When her husband, Agamemnon, the Supreme General, leads his troops to the battlefield, she gets into an illicit fling with his cousin. She reasons, that this is the best to get even with a general who is a tiger in the battlefield but a failure at home. By murdering her husband and installing his cousin –her secret lover –as king she claims her space in the books of Greek history.


Later, when Orestes, a just, democratic and diplomatic king ascends to the throne, Spartans acknowledge that it took a woman for their society to change its course.


For more than one reason, After Troy sails against the wind. The cover design is the most prominent announcement of its ‘rebellion’ against the norm. A glance at it calls more questions than answers to one’s mind. The blend of colours and calligraphy perfectly fits the definition of beauty that resides in simplicity. And in its entirety, the poem exemplifies Lo Liyong’s audacious and effective employment of poetic licence –he tosses grammar rules through the window and uses lowercase from the beginning to the end of the poem.

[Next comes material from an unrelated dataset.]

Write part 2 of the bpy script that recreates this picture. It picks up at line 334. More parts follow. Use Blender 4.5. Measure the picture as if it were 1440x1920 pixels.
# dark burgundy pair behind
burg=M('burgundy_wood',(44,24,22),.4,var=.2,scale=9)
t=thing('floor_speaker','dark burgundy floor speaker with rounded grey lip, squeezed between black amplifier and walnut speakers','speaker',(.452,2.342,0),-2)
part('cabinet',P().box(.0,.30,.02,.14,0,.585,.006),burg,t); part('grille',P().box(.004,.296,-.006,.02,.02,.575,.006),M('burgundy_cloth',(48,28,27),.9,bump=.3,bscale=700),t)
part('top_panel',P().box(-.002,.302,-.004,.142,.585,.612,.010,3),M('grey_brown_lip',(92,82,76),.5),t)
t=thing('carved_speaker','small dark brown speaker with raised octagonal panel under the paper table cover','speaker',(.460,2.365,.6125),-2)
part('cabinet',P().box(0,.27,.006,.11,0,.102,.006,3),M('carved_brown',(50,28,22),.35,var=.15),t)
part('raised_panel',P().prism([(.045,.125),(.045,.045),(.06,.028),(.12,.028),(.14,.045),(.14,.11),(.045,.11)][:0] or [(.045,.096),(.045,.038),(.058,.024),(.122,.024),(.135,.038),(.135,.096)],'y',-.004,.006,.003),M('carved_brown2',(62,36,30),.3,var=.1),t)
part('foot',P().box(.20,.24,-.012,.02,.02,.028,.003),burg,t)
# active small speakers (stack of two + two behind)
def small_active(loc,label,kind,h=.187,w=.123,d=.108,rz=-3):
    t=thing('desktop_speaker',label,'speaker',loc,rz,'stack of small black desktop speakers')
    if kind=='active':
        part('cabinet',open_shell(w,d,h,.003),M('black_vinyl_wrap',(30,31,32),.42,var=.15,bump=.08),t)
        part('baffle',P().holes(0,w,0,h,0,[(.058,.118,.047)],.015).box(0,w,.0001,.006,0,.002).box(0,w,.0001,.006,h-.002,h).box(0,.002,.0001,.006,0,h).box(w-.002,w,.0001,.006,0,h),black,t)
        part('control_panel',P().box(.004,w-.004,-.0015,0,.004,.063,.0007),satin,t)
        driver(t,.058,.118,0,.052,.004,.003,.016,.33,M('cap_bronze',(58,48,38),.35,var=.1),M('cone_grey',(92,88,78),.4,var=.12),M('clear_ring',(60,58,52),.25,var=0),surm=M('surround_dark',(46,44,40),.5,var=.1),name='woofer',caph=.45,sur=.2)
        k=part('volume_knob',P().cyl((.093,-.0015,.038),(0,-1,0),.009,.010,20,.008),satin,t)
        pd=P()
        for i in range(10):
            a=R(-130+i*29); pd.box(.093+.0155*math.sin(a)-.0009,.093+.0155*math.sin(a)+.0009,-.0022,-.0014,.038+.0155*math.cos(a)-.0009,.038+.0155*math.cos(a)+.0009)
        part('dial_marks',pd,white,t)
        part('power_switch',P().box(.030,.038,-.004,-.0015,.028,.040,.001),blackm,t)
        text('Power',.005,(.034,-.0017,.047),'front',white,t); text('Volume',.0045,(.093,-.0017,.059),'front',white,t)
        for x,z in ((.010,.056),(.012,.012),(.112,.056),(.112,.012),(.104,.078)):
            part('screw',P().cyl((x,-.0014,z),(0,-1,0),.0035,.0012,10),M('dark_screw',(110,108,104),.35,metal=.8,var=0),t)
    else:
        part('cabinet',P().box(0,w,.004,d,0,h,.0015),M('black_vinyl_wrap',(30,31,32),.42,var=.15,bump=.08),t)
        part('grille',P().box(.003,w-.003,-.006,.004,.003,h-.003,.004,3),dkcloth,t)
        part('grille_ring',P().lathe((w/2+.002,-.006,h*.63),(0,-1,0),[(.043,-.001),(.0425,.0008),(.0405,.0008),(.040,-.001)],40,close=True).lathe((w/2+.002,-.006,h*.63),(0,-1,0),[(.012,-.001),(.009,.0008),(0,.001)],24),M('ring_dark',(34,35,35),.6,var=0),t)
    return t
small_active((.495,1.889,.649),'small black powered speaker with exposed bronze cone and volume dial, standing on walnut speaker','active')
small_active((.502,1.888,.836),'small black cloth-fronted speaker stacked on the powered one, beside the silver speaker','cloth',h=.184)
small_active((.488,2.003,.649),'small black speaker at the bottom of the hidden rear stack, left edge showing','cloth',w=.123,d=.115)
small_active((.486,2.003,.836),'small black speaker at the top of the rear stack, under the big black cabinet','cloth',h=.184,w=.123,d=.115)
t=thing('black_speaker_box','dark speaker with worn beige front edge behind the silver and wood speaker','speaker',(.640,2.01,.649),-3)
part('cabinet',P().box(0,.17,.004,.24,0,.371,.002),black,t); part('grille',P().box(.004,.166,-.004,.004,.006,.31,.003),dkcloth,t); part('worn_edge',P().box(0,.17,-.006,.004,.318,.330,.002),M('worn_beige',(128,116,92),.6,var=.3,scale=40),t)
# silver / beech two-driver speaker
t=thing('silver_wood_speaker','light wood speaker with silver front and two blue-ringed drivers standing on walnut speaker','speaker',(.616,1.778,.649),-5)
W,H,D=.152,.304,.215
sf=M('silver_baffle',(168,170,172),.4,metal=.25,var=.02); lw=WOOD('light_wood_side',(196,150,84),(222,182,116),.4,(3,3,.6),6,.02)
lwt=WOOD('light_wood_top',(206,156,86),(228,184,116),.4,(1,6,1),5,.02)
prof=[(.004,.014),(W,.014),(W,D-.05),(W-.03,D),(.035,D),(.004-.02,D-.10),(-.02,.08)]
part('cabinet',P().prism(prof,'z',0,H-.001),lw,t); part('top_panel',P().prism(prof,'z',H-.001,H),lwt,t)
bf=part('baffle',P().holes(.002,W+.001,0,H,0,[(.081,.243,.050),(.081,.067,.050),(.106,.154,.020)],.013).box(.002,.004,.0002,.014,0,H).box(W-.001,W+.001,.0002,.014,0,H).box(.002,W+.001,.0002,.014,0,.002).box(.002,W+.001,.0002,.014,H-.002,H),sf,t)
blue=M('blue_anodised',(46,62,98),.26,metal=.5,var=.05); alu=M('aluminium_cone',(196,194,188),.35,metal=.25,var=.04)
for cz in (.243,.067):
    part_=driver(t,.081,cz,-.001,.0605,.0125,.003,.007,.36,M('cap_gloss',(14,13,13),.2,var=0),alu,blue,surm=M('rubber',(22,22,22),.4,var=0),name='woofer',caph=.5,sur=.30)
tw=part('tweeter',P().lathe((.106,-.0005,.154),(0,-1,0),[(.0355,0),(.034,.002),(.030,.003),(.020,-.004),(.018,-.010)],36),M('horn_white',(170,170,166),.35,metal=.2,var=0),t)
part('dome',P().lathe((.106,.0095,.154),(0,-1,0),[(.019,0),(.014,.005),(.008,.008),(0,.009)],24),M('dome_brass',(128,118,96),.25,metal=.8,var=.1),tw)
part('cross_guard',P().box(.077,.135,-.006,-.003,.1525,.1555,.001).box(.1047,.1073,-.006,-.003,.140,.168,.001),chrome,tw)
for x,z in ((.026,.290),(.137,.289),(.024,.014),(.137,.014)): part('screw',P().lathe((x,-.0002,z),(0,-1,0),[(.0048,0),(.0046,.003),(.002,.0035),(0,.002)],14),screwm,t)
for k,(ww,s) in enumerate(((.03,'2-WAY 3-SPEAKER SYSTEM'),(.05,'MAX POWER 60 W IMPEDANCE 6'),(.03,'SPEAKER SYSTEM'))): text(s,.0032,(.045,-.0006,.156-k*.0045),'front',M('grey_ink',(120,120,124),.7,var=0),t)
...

In his afterword to this book, Lo Liyong asks for a big calabash of kwete from Mama Afrika. He wants it frothing hot. He is asks something else of Mama Afrika –that an invitation be sent to the spirits of Okot p’Bitek, Can Themba, Es’kia Mphahlele, Dambudzo Marechera, Amos Tutuola, Chinua Achebe, Aime Cesaire, and Lopold Sedar Senghor. He wants these great sons of Mama Afrika to join him, from the other side, in his celebration of the completion of the daunting task that writing of this book has been.


May Mama Afrika grant Lo Liyong’s wishes. He, sure, deserves a big calabash of kwete!

Side bar
Book title: After Troy
Genre: Poetry
Author: Taban Lo Liyong
Publisher: Deep South
After Troy is split into two, Book 1 and Book 2.
Book 1 is in Homer’s trilogies format.